Pour Jean-Louis Guigou, président-fondateur de l'institut de prospective économique du monde méditerranéen (Ipemed) qui milite depuis dix ans et plus pour un partenariat structurant entre l'Europe et le sud de la Méditerranée, le verbatim récent des propos du président de la République, ainsi que de son Premier ministre, ressemble à une sorte de « divine surprise ». Explications, par Jean-Louis Guigou.
En faisant des recherches sur les discours, débats et interviews d'Emmanuel Macron, concernant la Méditerranée et l'Afrique, j'ai fait une fabuleuse découverte.
Le 7 avril 2017, en pleine campagne présidentielle, dans une tribune publiée par le journal l'Opinion, le député Édouard Philippe et 23 élus de droite et du centre, ont clamé leur indignation devant « La Méditerranée, cette absence qui ne laisse rien présager de bon ». Édouard Philippe s'interrogeait et interpellait ainsi les candidats : « Qui formulera un projet faisant de la France le pivot de ce défi essentiel pour, excusez du peu, l'Europe, l'Afrique et le Moyen-Orient ? »
Et de poursuivre : « Encore faut-il que quelqu'un ait cette vision et nous propose de refaire de notre mer commune à nouveau un "axe du monde" ». Le même Édouard Philippe, se résignait : « Seul le candidat de la gauche radicale aborde régulièrement cette question, ce qui nous incite à saluer sa hauteur de vue, mais certainement pas à acquiescer à ses solutions ».
C'était ignorer que, de son côté, séparément, un autre candidat, Emmanuel Macron, prêchait pour une vision géopolitique historique, associant dans un partenariat ambitieux, l'Europe, la Méditerranée et l'Afrique. Le 1er avril à Marseille, Emmanuel Macron déclarait ainsi : « Nous allons refonder non pas une nouvelle politique de la Méditerranée simplement, nous allons refonder une route de la liberté et de la responsabilité qui ira de l'autre rive de la Méditerranée et qui traversera toute l'Afrique. »
Et de poursuivre, dans une interview accordée au quotidien Le Monde, le 23 avril : « Je veux établir un partenariat ambitieux entre la France, l'Europe, la Méditerranée et l'Afrique qui renforce nos intérêts mutuels dans tous les domaines : climat, commerce, emploi, innovation, mais aussi sécurité et stabilité. Aux côtés des relations entre États, ce partenariat s'appuiera sur les forces vives africaines et françaises : intellectuels, ONG, diasporas de France et d'Afrique, entreprises. »
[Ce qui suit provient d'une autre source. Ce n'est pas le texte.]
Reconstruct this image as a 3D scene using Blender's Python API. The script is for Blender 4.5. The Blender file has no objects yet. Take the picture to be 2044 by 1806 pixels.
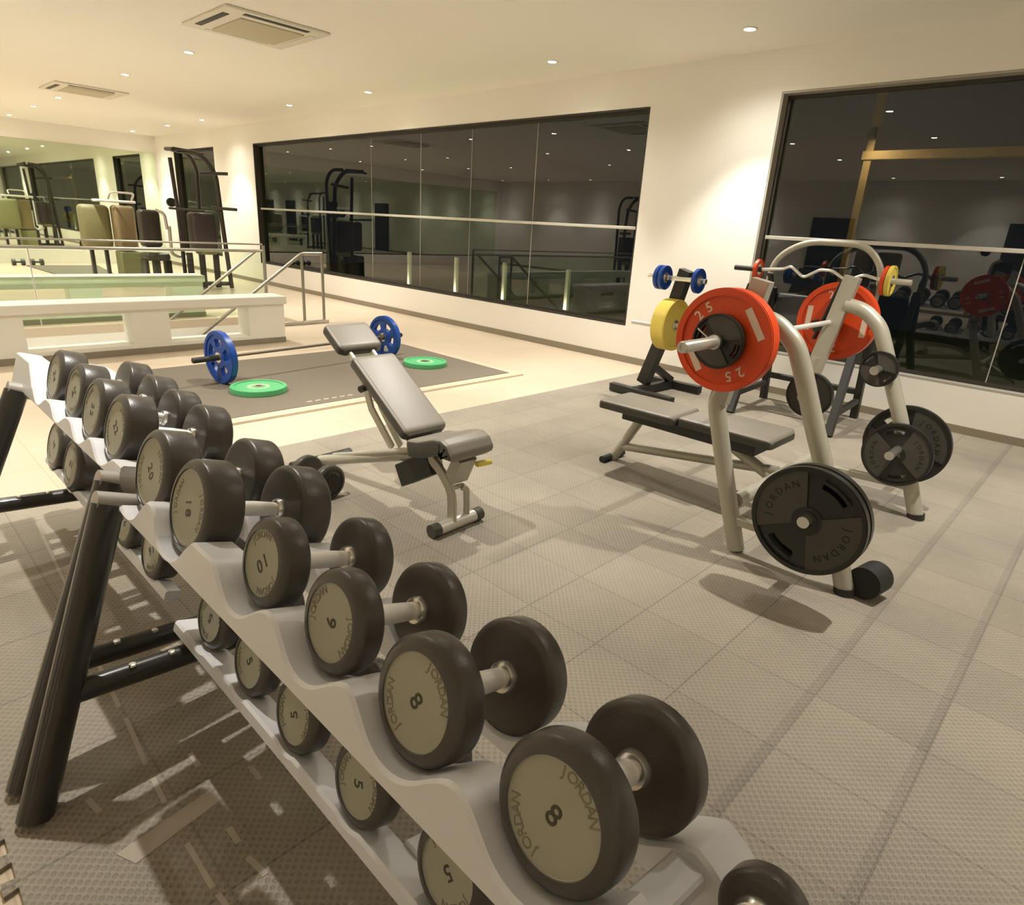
import bpy, bmesh, math, random
from mathutils import Vector, Matrix
random.seed(7)
PI = math.pi
scn = bpy.context.scene
COL = scn.collection

# ------------------------------------------------------------------ camera
CAM_F, CAM_YAW, CAM_PITCH, CAM_ROLL, CAM_H = 1265.87, math.radians(46.9046), math.radians(19.4779), math.radians(3.48643), 1.42
def cam_axes():
    f = Vector((math.sin(CAM_YAW)*math.cos(CAM_PITCH), math.cos(CAM_YAW)*math.cos(CAM_PITCH), -math.sin(CAM_PITCH)))
    r0 = Vector((math.cos(CAM_YAW), -math.sin(CAM_YAW), 0)); u0 = r0.cross(f)
    c, s = math.cos(CAM_ROLL), math.sin(CAM_ROLL)
    return r0*c + u0*s, u0*c - r0*s, f
cr, cu, cf = cam_axes()
cd = bpy.data.cameras.new('camera'); cam = bpy.data.objects.new('camera', cd); COL.objects.link(cam)
m = Matrix.Identity(4)
for i in range(3): m[i][0], m[i][1], m[i][2] = cr[i], cu[i], -cf[i]
m.translation = Vector((0, 0, CAM_H)); cam.matrix_world = m
cd.sensor_fit = 'HORIZONTAL'; cd.sensor_width = 36; cd.lens = 36*CAM_F/2044; cd.clip_start = .02; cd.clip_end = 200
scn.camera = cam

# ------------------------------------------------------------------ world, light levels, exposure
w = bpy.data.worlds.new('night'); scn.world = w; w.use_nodes = True
w.node_tree.nodes['Background'].inputs[0].default_value = (.012, .014, .018, 1)
w.node_tree.nodes['Background'].inputs[1].default_value = .35
scn.view_settings.view_transform = 'Standard'; scn.view_settings.look = 'None'
scn.view_settings.exposure = 0.74; scn.view_settings.gamma = 1
scn.view_settings.use_curve_mapping = False
WARM = (1.0, .95, .87)
SPOT_W, FLOOD_W = 135.0, 56.0
CEIL = 3.08
LIGHT_Y = [-3.2, .2, 2.92, 5.08, 8.46, 10.7, 14.25, 16.1, 18.4]
LIGHT_X = [5.68, 3.30, .92, -1.5, -5.3]  # last row is unseen, added near the left wall to bounce light onto the ceiling

# ------------------------------------------------------------------ materials
MATS = {}
def mat(name, col=(.8, .8, .8), rough=.5, metal=0.0, bump=0, bscale=40, var=0, spec=.5, emit=None, es=0, coat=0):
    m = bpy.data.materials.new(name); m.use_nodes = True; MATS[name] = m
    nt = m.node_tree; b = nt.nodes['Principled BSDF']
    b.inputs['Base Color'].default_value = (*col, 1); b.inputs['Roughness'].default_value = rough
    b.inputs['Metallic'].default_value = metal; b.inputs['Specular IOR Level'].default_value = spec
    b.inputs['Coat Weight'].default_value = coat
    if emit: b.inputs['Emission Color'].default_value = (*emit, 1); b.inputs['Emission Strength'].default_value = es
    if bump or var:
        tc = nt.nodes.new('ShaderNodeTexCoord'); n = nt.nodes.new('ShaderNodeTexNoise')
        n.inputs['Scale'].default_value = bscale; n.inputs['Detail'].default_value = 4
        nt.links.new(tc.outputs['Object'], n.inputs['Vector'])
        if bump:
            bp = nt.nodes.new('ShaderNodeBump'); bp.inputs['Strength'].default_value = bump; bp.inputs['Distance'].default_value = .01
            nt.links.new(n.outputs['Fac'], bp.inputs['Height']); nt.links.new(bp.outputs['Normal'], b.inputs['Normal'])
        if var:
            mx = nt.nodes.new('ShaderNodeMix'); mx.data_type = 'RGBA'
            mx.inputs[6].default_value = (*[c*(1-var) for c in col], 1); mx.inputs[7].default_value = (*[min(1, c*(1+var)) for c in col], 1)
            nt.links.new(n.outputs['Fac'], mx.inputs[0]); nt.links.new(mx.outputs[2], b.inputs['Base Color'])
    return m
M = MATS
mat('wall_paint', (.86, .83, .76), .7, bump=.05, bscale=120)
mat('ceiling_paint', (.87, .84, .76), .8)
mat('white_panel', (.82, .80, .72), .45)
mat('baseboard', (.26, .22, .16), .5)
mat('grey_frame', (.40, .37, .31), .5, .1)
mat('dark_frame', (.035, .03, .022), .45)
mat('rail_metal', (.62, .60, .54), .35, .6)
mat('steel_rail', (.34, .32, .26), .35, .7)
mat('rack_grey', (.72, .73, .76), .42, .15, bump=.03, bscale=60)
mat('rack_bracket', (.40, .38, .34), .45, .2)
mat('black_gloss', (.028, .026, .022), .3, .0, coat=.3)
mat('black_satin', (.022, .02, .017), .5)
mat('black_dark', (.01, .01, .009), .6)
mat('rubber', (.062, .056, .049), .33, bump=.08, bscale=220, var=.08)
mat('rubber_dark', (.02, .018, .015), .5)
mat('chrome', (.80, .78, .73), .22, .9)
mat('knurl', (.92, .91, .88), .38, .45, bump=.25, bscale=900)
mat('endplate', (.37, .365, .29), .55, var=.08, bscale=14)
mat('endplate_print', (.21, .195, .13), .6)
mat('endplate_number', (.06, .055, .03), .6)
mat('endplate_red', (.35, .10, .06), .6)
mat('press_paint', (.46, .44, .36), .38, .25)
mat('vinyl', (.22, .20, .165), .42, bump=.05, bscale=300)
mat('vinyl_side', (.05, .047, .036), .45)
mat('plate_black', (.022, .021, .017), .35, bump=.05, bscale=150)
mat('plate_face', (.060, .055, .045), .5, bump=.08, bscale=180)
mat('plate_red', (.72, .072, .012), .38)
mat('plate_blue', (.003, .055, .30), .35)
mat('plate_green', (.10, .46, .19), .45)
mat('plate_green_light', (.38, .64, .36), .45)
mat('plate_yellow', (.72, .56, .10), .4)
mat('plate_orange', (.75, .22, .04), .4)
mat('print_white', (.80, .62, .48), .5)
mat('yellow_knob', (.75, .62, .08), .4)
mat('mat_black', (.165, .14, .105), .8, bump=.15, bscale=140, var=.18)
mat('border_wood', (.60, .50, .37), .45, var=.08, bscale=3)
mat('tape', (.42, .37, .30), .6, var=.1, bscale=20)
mat('tape_pale', (.62, .56, .46), .6)
mat('ac_white', (.74, .70, .60), .5)
mat('ac_tan', (.52, .46, .33), .6)
mat('lamp', (1, 1, 1), .5, emit=(1, .90, .74), es=40)
mat('worn_steel', (.16, .135, .10), .5, .3)
mat('lawn', (.15, .20, .07), .9, bump=.6, bscale=60, var=.6)
mat('tan_leather', (.22, .17, .085), .45)
mat('olive', (.22, .21, .10), .5)
mat('machine_dark', (.035, .028, .022), .4)
mat('shroud', (.045, .035, .035), .35)
mat('door_dark', (.03, .027, .022), .5)
mat('stair', (.42, .36, .27), .6)

def nodes(name):
    m = bpy.data.materials.new(name); m.use_nodes = True; MATS[name] = m
    return m, m.node_tree, m.node_tree.nodes['Principled BSDF']

def rubber_tiles():
    m, nt, b = nodes('rubber_tiles')
    N = nt.nodes.new; L = nt.links.new
    tc = N('ShaderNodeTexCoord'); sx = N('ShaderNodeSeparateXYZ'); L(tc.outputs['Object'], sx.inputs[0])
    def mth(op, a, b2=None, c=None):
        n = N('ShaderNodeMath'); n.operation = op
        for i, v in enumerate((a, b2, c)):
            if v is None: continue
            if hasattr(v, 'is_linked') or hasattr(v, 'links'): L(v, n.inputs[i])
            else: n.inputs[i].default_value = v
        return n.outputs[0]
    T = .3345
    tx = mth('DIVIDE', mth('SUBTRACT', sx.outputs[0], 1.343), T); ty = mth('DIVIDE', mth('SUBTRACT', sx.outputs[1], .09), .3335)
    def seam(t):
        f = mth('FRACT', t); d = mth('MINIMUM', f, mth('SUBTRACT', 1.0, f))
        return mth('LESS_THAN', d, .010)
    sY = seam(ty); sX = seam(tx)
    # two wide joints
    def band(v, c, h_): return mth('LESS_THAN', mth('ABSOLUTE', mth('SUBTRACT', v, c)), h_)
    wide = mth('MAXIMUM', band(sx.outputs[1], .105, .0135), band(sx.outputs[1], .44, .0135))
    seams = mth('MAXIMUM', sY, mth('MULTIPLY', sX, .8))
    a = .0240
    def dots(ox, oy):
        fx = mth('SUBTRACT', mth('FRACT', mth('ADD', mth('DIVIDE', sx.outputs[0], a), ox)), .5)
        fy = mth('SUBTRACT', mth('FRACT', mth('ADD', mth('DIVIDE', sx.outputs[1], a), oy)), .5)
        d = mth('SQRT', mth('ADD', mth('MULTIPLY', fx, fx), mth('MULTIPLY', fy, fy)))
        r = N('ShaderNodeMapRange'); L(d, r.inputs[0]); r.inputs[1].default_value = .14; r.inputs[2].default_value = .30
        r.inputs[3].default_value = 1; r.inputs[4].default_value = 0
        return r.outputs[0]
    dd = mth('MAXIMUM', dots(0, 0), dots(.5, .5))
    no = N('ShaderNodeTexNoise'); no.inputs['Scale'].default_value = 1.6; no.inputs['Detail'].default_value = 6; L(tc.outputs['Object'], no.inputs['Vector'])
    wn = N('ShaderNodeTexWhiteNoise'); wn.noise_dimensions = '2D'; cb = N('ShaderNodeCombineXYZ')
    L(mth('FLOOR', tx), cb.inputs[0]); L(mth('FLOOR', ty), cb.inputs[1]); L(cb.outputs[0], wn.inputs['Vector'])
    ramp = N('ShaderNodeMix'); ramp.data_type = 'RGBA'
    ramp.inputs[6].default_value = (.155, .135, .105, 1); ramp.inputs[7].default_value = (.405, .358, .285, 1)
    L(mth('ADD', mth('MULTIPLY', no.outputs['Fac'], .84), mth('MULTIPLY', wn.outputs['Value'], .16)), ramp.inputs[0])
    mul = N('ShaderNodeMix'); mul.data_type = 'RGBA'; mul.blend_type = 'MULTIPLY'; mul.inputs[0].default_value = 1
    L(ramp.outputs[2], mul.inputs[6])
    v = mth('SUBTRACT', mth('SUBTRACT', 1.08, mth('MULTIPLY', dd, .22)), mth('ADD', mth('MULTIPLY', seams, .30), mth('MULTIPLY', wide, .16)))
    cc = N('ShaderNodeCombineColor'); L(v, cc.inputs[0]); L(v, cc.inputs[1]); L(v, cc.inputs[2]); L(cc.outputs[0], mul.inputs[7])
    L(mul.outputs[2], b.inputs['Base Color'])
    bp = N('ShaderNodeBump'); bp.inputs['Strength'].default_value = .5; bp.inputs['Distance'].default_value = .003
    L(mth('SUBTRACT', mth('SUBTRACT', 1.0, dd), seams), bp.inputs['Height']); L(bp.outputs[0], b.inputs['Normal'])
    b.inputs['Roughness'].default_value = .55
rubber_tiles()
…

Dans la lignée de Braudel, Mitterrand et De Gaulle...
À Beyrouth, à Alger, à Tunis, les discours d'Emmanuel Macron reprennent les termes clés de son projet : construire ensemble notre avenir, partenariat, défis communs, filières intégrées, colocalisations...
Ainsi, les deux visions d'Édouard Philippe et d'Emmanuel Macron sont similaires et complémentaires : ils veulent mettre le Cap au Sud. D'un côté, Édouard Philippe veut revenir à la vision braudelienne de la Méditerranée-monde, carrefour exceptionnel entre l'Europe, l'Asie et l'Afrique. De l'autre, Emmanuel Macron reprend et modernise la vision de François Mitterrand : « Sans l'Afrique, la France n'aura pas sa place au XXIe siècle ». Il reprend aussi les idées maîtresses du Général De Gaulle, qui affirmait en 1944, à Brazzaville « Il faut engager les colonies sur la route des temps nouveaux, c'est-à-dire, la voie du progrès de la liberté et de la responsabilité. »
Le bon Dieu fait bien les choses : Emmanuel Macron est devenu notre Président, Édouard Philippe son Premier ministre. L'Europe va être refondée, la Méditerranée intégrée, revivifiée, et l'Afrique associée. Comme le déclarait le président Macron lors de son investiture, le 14 mai à l'Élysée : « La géographie se rétrécit, le temps s'accélère. » Le moment est venu de bâtir ensemble notre XXIe siècle, avec nos voisins du Nord et du Sud, arrimer l'Afrique et l'Europe et redonner à la Méditerranée sa centralité.
La construction de cette grande région intercontinentale Europe-Méditerranée-Afrique n'est pas une vue de l'esprit. L'IPEMED y travaille depuis dix ans, mettant en évidence les tendances lourdes qui sont à l'œuvre (régionalisation de l'économie mondiale, coproduction, circuits courts...). L'impulsion politique du Président Emmanuel Macron et de son nouveau Premier ministre, Édouard Philippe, va permettre de passer de la vision à la stratégie et aux outils pour réaliser cet ambitieux projet.